We also lose about 500,000 birds’ year from wind turbine blade collisions; most of which are endangered hawks, falcons, owls, geese, ducks, and eagles.

Apparently smaller birds are more agile and able to dart and dodge out of the way of the spinning blades, whereas the larger soaring birds aren’t so lucky.

Welcome To the Wind Turbine Graveyard near Casper, Wyoming. Here is your “clean energy detritus!”

Note the size of the bulldozer burying the blades, in comparison to the blade size. The wind turbine graveyard stretches a hundred meters {328 feet} from a bend in the North Platte River in Casper, Wyoming. California, Colorado, Kansas, and many other states are doing the same thing, as the fiberglass blades will never deteriorate {not biodegradable}. Between 9/2020 and 3/2021 this will become the final resting place for 1,000 fiberglass turbine blades.

These blades, which have reached the end of their 20-year working lives, come from three wind farms in the northwestern US state.   Each will be cut into three pieces, then the pieces will be stacked and buried.

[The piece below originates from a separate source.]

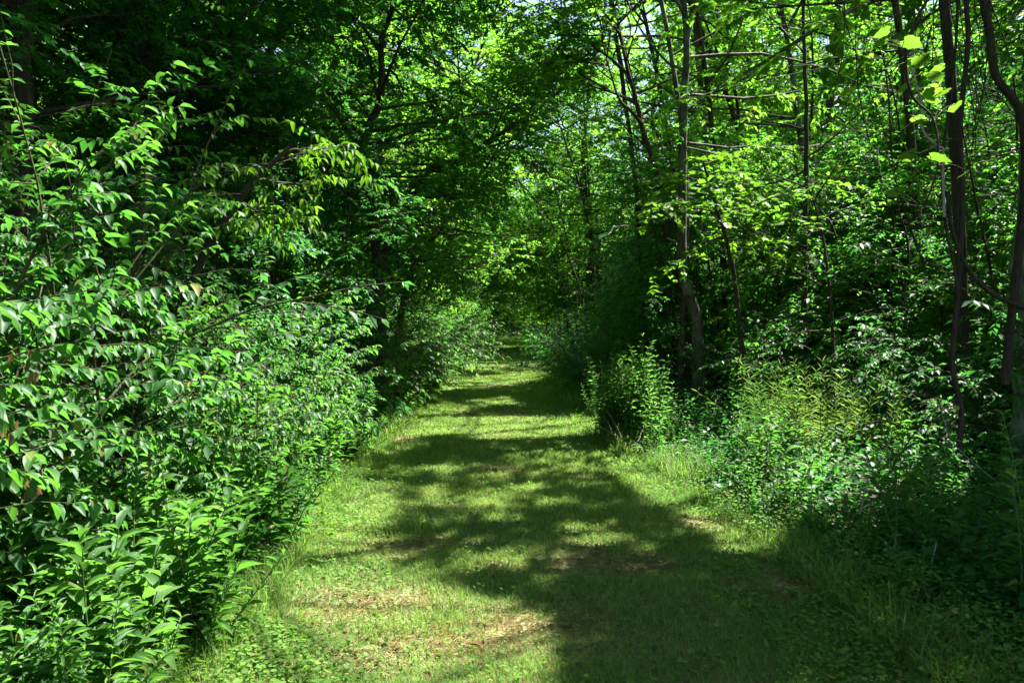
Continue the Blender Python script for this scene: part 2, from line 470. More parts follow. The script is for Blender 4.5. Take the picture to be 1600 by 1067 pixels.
def soil_material(name, stops, s1, s2, green=None):
    m, nt, N, L = nodes_of(name)
    bs = N['Principled BSDF']; g = N.new('ShaderNodeNewGeometry')
    n1 = N.new('ShaderNodeTexNoise'); n1.inputs['Scale'].default_value = s1; n1.inputs['Detail'].default_value = 9; n1.inputs['Roughness'].default_value = .72
    L.new(g.outputs['Position'], n1.inputs['Vector'])
    r = ramp(N, stops); L.new(n1.outputs['Fac'], r.inputs['Fac']); col = r.outputs['Color']
    if green:
        n2 = N.new('ShaderNodeTexNoise'); n2.inputs['Scale'].default_value = 1.7; n2.inputs['Detail'].default_value = 6; n2.inputs['Roughness'].default_value = .65
        L.new(g.outputs['Position'], n2.inputs['Vector'])
        r2 = ramp(N, [(.40, (0, 0, 0)), (.60, (1, 1, 1))]); L.new(n2.outputs['Fac'], r2.inputs['Fac'])
        mx = N.new('ShaderNodeMix'); mx.data_type = 'RGBA'; mx.inputs['B'].default_value = (*green, 1)
        ml = N.new('ShaderNodeMath'); ml.operation = 'MULTIPLY'; ml.inputs[1].default_value = .75; L.new(r2.outputs['Color'], ml.inputs[0])
        L.new(ml.outputs[0], mx.inputs['Factor']); L.new(col, mx.inputs['A']); col = mx.outputs['Result']
    L.new(col, bs.inputs['Base Color'])
    bs.inputs['Roughness'].default_value = .95; bs.inputs['Specular IOR Level'].default_value = .15
    n3 = N.new('ShaderNodeTexNoise'); n3.inputs['Scale'].default_value = s2; n3.inputs['Detail'].default_value = 6
    L.new(g.outputs['Position'], n3.inputs['Vector'])
    bp = N.new('ShaderNodeBump'); bp.inputs['Strength'].default_value = .8; bp.inputs['Distance'].default_value = .02
    L.new(n3.outputs['Fac'], bp.inputs['Height']); L.new(bp.outputs['Normal'], bs.inputs['Normal'])
    return m


M['soil'] = soil_material('soil', [(.3, (.018, .014, .009)), (.5, (.045, .033, .02)), (.7, (.085, .062, .036))], 14, 30)
M['turf'] = soil_material('turf', [(.3, (.12, .10, .058)), (.48, (.25, .21, .125)), (.66, (.38, .33, .20))], 22, 45, (.065, .135, .03))

yy = np.unique(np.concatenate([np.linspace(-12, 30, 170), np.linspace(30, 150, 60), [200, 300, 420]]))
tag(sheet('ground', lambda y: (np.full_like(y, -1.) * (30 + np.maximum(0, y)), np.full_like(y, 1.) * (30 + np.maximum(0, y))), yy, 160, M['soil'], 0), kind='structure')
yp = np.unique(np.concatenate([np.linspace(-6, 30, 260), np.linspace(30, 140, 90)]))
wob = lambda y, s: .12 * (vnoise(y, y * 0 + s, .9, 5) - .5) * 2 + .08 * (vnoise(y, y * 0 + s, 3.3, 6) - .5) * 2
tag(sheet('path', lambda y: (edge_l(y) + wob(y, 2.) - .05, edge_r(y) + wob(y, 9.) + .05), yp, 40, M['turf'], .012), kind='structure')


# ------------------------------------------------------------------ grass, ground cover, litter
def ypick(n, y0, y1, pw):
    """depths with density falling as y**-pw"""
    u = rng.random(n); k = 1 - pw
    return (y0 ** k + u * (y1 ** k - y0 ** k)) ** (1 / k)


def blades(geo, x, y, h, w, lean=.5):
    n = len(x)
    z = relief(x, y) + .008
    az = rng.random(n) * 2 * np.pi
    ld = np.stack([np.cos(az), np.sin(az), np.zeros(n)], 1)
    side = np.stack([-np.sin(az + rng.normal(0, .6, n)), np.cos(az), np.zeros(n)], 1); side = unit(side)
    p0 = np.stack([x, y, z], 1)
    le = (np.abs(rng.normal(0, lean, n)) + .15)[:, None]
    up = np.array([0, 0, 1.])
    h = h[:, None]; w = w[:, None]
    m1 = p0 + h * .55 * unit(up + ld * le * .7)
    tp = m1 + h * .5 * unit(up + ld * le * 2.2)
    V = np.stack([p0 - side * w, p0 + side * w, m1 - side * w * .7, m1 + side * w * .7, tp], 1)
    b = (np.arange(n) * 5)[:, None]
    F = np.concatenate([b + np.array([0, 1, 3]), b + np.array([0, 3, 2]), b + np.array([2, 3, 4])])
    geo.add(V, F)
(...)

Turbines from the first great 1990s wave of wind power are reaching the end of their life expectancy today.    About two Gigawatts worth of turbines will be refitted in 2019 and 2020.    And disposing of them in an environmentally friendly way is a growing problem.

This cost taxpayers $200,000 or more per unit, or 200 million total for the 1000 blades, to have them transported and decommissioned.